↓

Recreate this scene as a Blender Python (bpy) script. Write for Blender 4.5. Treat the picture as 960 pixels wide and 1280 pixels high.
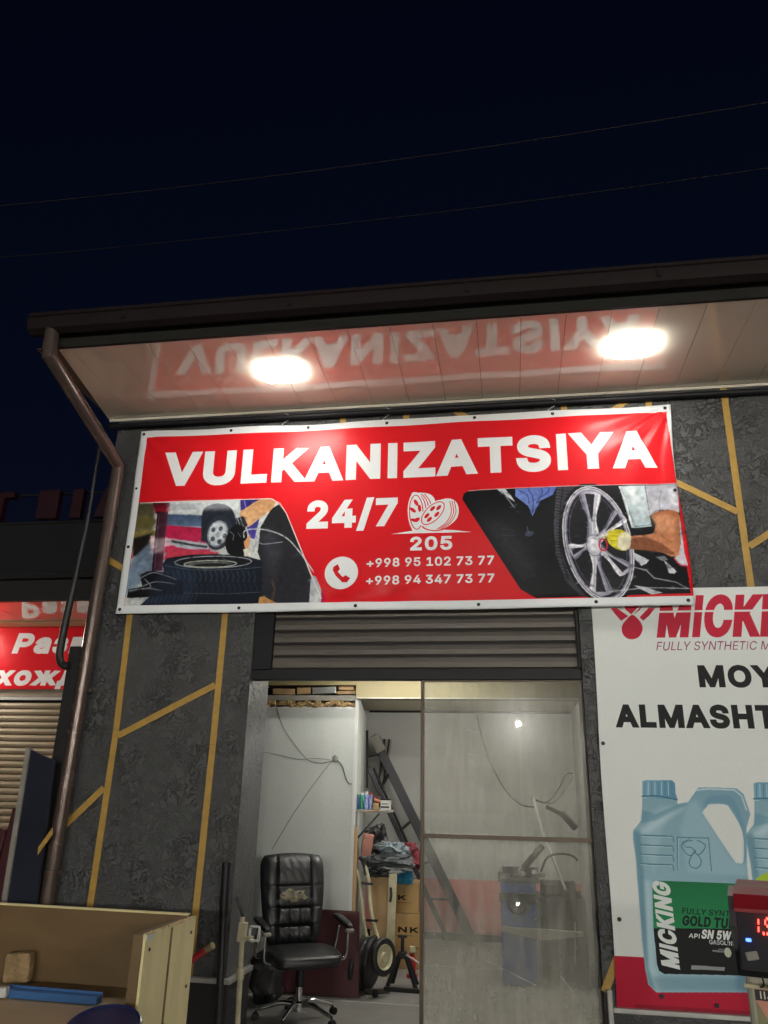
import bpy, bmesh, math, random
import numpy as np
from mathutils import Vector, Matrix

S = bpy.context.scene
for o in list(S.objects): bpy.data.objects.remove(o)

# ---------------------------------------------------------------- camera, sky, moon, exposure
cd = bpy.data.cameras.new('camera'); cam = bpy.data.objects.new('camera', cd); S.collection.objects.link(cam)
cd.sensor_fit = 'VERTICAL'; cd.sensor_height = 24.0; cd.lens = 24.0*961/1280
cd.clip_start = .05; cd.clip_end = 400
cam.matrix_world = Matrix(((0.98756853, 0.03358069, 0.15356018, 0), (0.15572233, -0.34215047, -0.92665183, -5.5),
                           (0.02142308, 0.93904494, -0.34312631, 1.6), (0, 0, 0, 1)))
S.camera = cam
S.view_settings.view_transform = 'Standard'; S.view_settings.look = 'None'
S.view_settings.exposure = 1.2; S.view_settings.gamma = 1
S.render.engine = 'CYCLES'
S.cycles.use_denoising = True; S.cycles.max_bounces = 7; S.cycles.diffuse_bounces = 4; S.cycles.glossy_bounces = 4
S.cycles.transparent_max_bounces = 12; S.cycles.caustics_reflective = False; S.cycles.caustics_refractive = False
S.cycles.sample_clamp_indirect = 6

w = bpy.data.worlds.new('World'); S.world = w; w.use_nodes = True
nt = w.node_tree; bg = nt.nodes['Background']
sky = nt.nodes.new('ShaderNodeTexSky'); sky.sky_type = 'NISHITA'; sky.sun_disc = False
sky.sun_elevation = math.radians(-1); sky.sun_rotation = math.radians(180); sky.ozone_density = 4.0; sky.air_density = 1.0; sky.dust_density = .3
bg.inputs['Strength'].default_value = .03
tint = nt.nodes.new('ShaderNodeMix'); tint.data_type = 'RGBA'; tint.blend_type = 'MULTIPLY'; tint.inputs[0].default_value = 1
tint.inputs[7].default_value = (.62, .46, .42, 1)   # clear night air: only the blue is left
nt.links.new(sky.outputs[0], tint.inputs[6]); nt.links.new(tint.outputs[2], bg.inputs[0])
ld = bpy.data.lights.new('moon', 'SUN'); ld.energy = .004; ld.angle = math.radians(.5); ld.color = (.8, .88, 1)
mo = bpy.data.objects.new('moon', ld); S.collection.objects.link(mo); mo.rotation_euler = (math.radians(60), 0, math.radians(200))
LAMP = 34.0      # radiance of the two flood lamps under the eave
STREET = 3900.0   # radiance of the street lamp's lens across the road and of the added fill lamps
ROOM = 34.0      # radiance of the tube inside the workshop
SHOP_NEXT = 75.0 # radiance of the neighbour's lamp

# ---------------------------------------------------------------- helpers
_C = Vector((0, -5.5, 1.6)); _R = cam.matrix_world.to_3x3()
def _ray(a, b): return _R @ Vector((a-480, 640-b, -961.0))
def AY(a, b, y):
    """survey helper: the point of the upright plane at depth y seen along a sight line"""
    d = _ray(a, b); return (_C+d*((y-_C.y)/d.y))[:]
def AZ(a, b, z):
    """the same for the level plane at height z"""
    d = _ray(a, b); return (_C+d*((z-_C.z)/d.z))[:]
def tag(o, label=None, cat=None, group=None, kind=None):
    if label: o['label'] = label
    if cat: o['category'] = cat
    if group: o['group'] = group
    if kind: o['kind'] = kind
    return o
def empty(name, loc, label, cat, group=None, rz=0):
    o = bpy.data.objects.new(name, None); S.collection.objects.link(o); o.location = loc; o.rotation_euler = (0, 0, rz)
    o.empty_display_size = .1
    return tag(o, label, cat, group)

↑

(Stated goal):
Copy out each line of the listing that holds "scene".

(Solution):
Recreate this scene as a Blender Python (bpy) script. Write for Blender 4.5. Treat the picture as 960 pixels wide and 1280 pixels high.
S = bpy.context.scene